Isoelectronic species are those that possess the same number of total electrons. Let's calculate the total number of electrons for the given species:

• $\text{NO}_3^-$: $7 \text{ (from N)} + 3 \times 8 \text{ (from O)} + 1 \text{ (from negative charge)} = 32$ electrons.
• $\text{CO}_3^{2-}$: $6 \text{ (from C)} + 3 \times 8 \text{ (from O)} + 2 \text{ (from negative charge)} = 32$ electrons.
• $\text{ClO}_3^-$: $17 \text{ (from Cl)} + 3 \times 8 \text{ (from O)} + 1 \text{ (from negative charge)} = 42$ electrons.
• $\text{SO}_3$: $16 \text{ (from S)} + 3 \times 8 \text{ (from O)} = 40$ electrons.

Thus, $\text{NO}_3^-$ and $\text{CO}_3^{2-}$ are isoelectronic.

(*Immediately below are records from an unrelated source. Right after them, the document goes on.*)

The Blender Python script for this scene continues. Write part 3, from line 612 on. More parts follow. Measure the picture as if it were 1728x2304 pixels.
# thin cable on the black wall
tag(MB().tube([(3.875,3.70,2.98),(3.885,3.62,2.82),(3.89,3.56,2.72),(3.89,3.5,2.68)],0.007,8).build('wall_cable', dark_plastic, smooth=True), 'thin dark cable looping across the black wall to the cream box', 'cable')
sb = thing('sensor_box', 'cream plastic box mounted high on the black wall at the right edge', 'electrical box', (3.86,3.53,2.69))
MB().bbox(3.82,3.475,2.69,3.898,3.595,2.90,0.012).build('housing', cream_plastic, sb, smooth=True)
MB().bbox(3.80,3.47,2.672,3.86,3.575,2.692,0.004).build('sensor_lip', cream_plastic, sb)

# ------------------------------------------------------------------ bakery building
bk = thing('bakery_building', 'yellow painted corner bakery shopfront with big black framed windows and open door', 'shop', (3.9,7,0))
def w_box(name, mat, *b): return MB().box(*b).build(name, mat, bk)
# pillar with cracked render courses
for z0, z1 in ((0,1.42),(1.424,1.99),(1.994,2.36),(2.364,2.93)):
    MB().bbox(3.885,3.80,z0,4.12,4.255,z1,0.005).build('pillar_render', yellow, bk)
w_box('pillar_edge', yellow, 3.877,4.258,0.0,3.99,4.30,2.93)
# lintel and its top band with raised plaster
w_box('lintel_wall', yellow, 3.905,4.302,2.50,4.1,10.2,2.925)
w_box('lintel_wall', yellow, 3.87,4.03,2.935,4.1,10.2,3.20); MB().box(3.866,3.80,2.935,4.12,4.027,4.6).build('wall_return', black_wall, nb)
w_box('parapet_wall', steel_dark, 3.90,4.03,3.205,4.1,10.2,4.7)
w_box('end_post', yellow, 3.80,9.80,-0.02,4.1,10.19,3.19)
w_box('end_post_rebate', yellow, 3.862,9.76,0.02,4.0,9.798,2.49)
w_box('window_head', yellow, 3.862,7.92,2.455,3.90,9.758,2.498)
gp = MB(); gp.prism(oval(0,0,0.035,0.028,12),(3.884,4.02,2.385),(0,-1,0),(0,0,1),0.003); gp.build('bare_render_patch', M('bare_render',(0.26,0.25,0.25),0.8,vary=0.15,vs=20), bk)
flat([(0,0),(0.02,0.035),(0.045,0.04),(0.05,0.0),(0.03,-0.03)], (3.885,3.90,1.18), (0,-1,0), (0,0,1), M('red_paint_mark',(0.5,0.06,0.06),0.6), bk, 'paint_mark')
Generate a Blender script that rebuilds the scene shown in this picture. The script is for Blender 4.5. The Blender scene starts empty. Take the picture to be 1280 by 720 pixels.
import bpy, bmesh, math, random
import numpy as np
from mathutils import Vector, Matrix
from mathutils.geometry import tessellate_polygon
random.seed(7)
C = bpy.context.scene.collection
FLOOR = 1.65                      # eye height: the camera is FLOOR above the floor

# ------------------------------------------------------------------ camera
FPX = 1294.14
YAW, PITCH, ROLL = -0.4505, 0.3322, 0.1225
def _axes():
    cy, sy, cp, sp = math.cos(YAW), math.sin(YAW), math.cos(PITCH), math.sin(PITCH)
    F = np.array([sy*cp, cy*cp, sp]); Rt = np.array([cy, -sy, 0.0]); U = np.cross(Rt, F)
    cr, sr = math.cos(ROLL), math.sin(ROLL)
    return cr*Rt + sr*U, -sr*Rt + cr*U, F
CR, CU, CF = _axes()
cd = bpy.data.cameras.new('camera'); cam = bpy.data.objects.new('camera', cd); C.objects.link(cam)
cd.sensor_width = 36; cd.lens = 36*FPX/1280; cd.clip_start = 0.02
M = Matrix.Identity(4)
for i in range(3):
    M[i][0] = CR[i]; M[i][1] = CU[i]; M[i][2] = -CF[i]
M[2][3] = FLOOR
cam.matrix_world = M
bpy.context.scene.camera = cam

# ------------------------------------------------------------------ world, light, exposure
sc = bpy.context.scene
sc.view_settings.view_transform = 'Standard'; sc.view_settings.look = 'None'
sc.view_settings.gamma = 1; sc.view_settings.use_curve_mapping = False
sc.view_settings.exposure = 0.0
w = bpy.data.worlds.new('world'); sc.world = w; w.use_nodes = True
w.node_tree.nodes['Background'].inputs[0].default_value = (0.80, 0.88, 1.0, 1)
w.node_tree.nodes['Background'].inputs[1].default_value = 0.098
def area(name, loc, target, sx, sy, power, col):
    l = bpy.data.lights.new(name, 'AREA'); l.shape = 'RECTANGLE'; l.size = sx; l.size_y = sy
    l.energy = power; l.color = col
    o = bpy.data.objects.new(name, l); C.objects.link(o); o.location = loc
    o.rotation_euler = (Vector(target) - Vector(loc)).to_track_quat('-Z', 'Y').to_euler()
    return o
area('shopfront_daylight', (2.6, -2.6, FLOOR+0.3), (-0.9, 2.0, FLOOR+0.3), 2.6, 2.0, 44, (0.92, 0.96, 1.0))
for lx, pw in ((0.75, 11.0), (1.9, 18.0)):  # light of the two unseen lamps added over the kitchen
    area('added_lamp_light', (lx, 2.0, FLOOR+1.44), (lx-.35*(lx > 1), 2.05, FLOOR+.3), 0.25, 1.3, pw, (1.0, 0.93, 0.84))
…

Next, we determine their structures using VSEPR theory:

• In $\text{NO}_3^-$, the central nitrogen atom has 5 valence electrons + 1 (from charge) = 6 electrons available for bonding. It forms 3 $\sigma$ bonds with oxygen atoms (double bonds do not affect geometry) and has 0 lone pairs. Steric number = 3 ($sp^2$ hybridised), resulting in a trigonal planar geometry.
• In $\text{CO}_3^{2-}$, the central carbon atom has 4 valence electrons + 2 (from charge) = 6 electrons. It also forms 3 $\sigma$ bonds and has 0 lone pairs. Steric number = 3 ($sp^2$ hybridised), resulting in a trigonal planar geometry.

Since both have 32 electrons and a trigonal planar structure, $\text{NO}_3^-$ and $\text{CO}_3^{2-}$ are isoelectronic and isostructural.